[time-nuts] Pendulums & Atomic Clocks & Gravity

Magnus Danielson magnus at rubidium.dyndns.org
Sat May 26 17:15:42 EDT 2007


From: Bill Beam <wbeam at gci.net>
Subject: Re: [time-nuts] Pendulums & Atomic Clocks & Gravity
Date: Sat, 26 May 2007 13:06:10 -0800
Message-ID: <0JIO00C202MK0B30 at msgmmp-1.gci.net>

> On Sat, 26 May 2007 13:34:24 -0700, Brooke Clarke wrote:
> 
> >Hi Bill:
> >
> >It's my understanding that a satellite is in free fall, hence zero g.
> >
> 
> 'Free fall' implies that g is not zero!
> 
> If g=0 was true, then the satellite would not be falling at all.
> It is beacuse g is not zero, that the satellite is in 'orbit' rather
> than moving off in a straight line.
> 
> Jumping off a cliff also is "free fall" and surely g is not zero.
> The only difference between the cliff jumper and a satellite
> in orbit is the satellite never reaches the ground.

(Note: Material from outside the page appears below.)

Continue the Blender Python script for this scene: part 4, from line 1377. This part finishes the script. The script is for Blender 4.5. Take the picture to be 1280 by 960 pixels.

They do, once they run out of altitude correction fuel and air drag slowly
eats up the energy they have until they start to slowly decent and as they do
they experience more friction and eventually drop out of the sky. Takes a while
thought. Even at GPS satellite height, the drag is there even if it is small.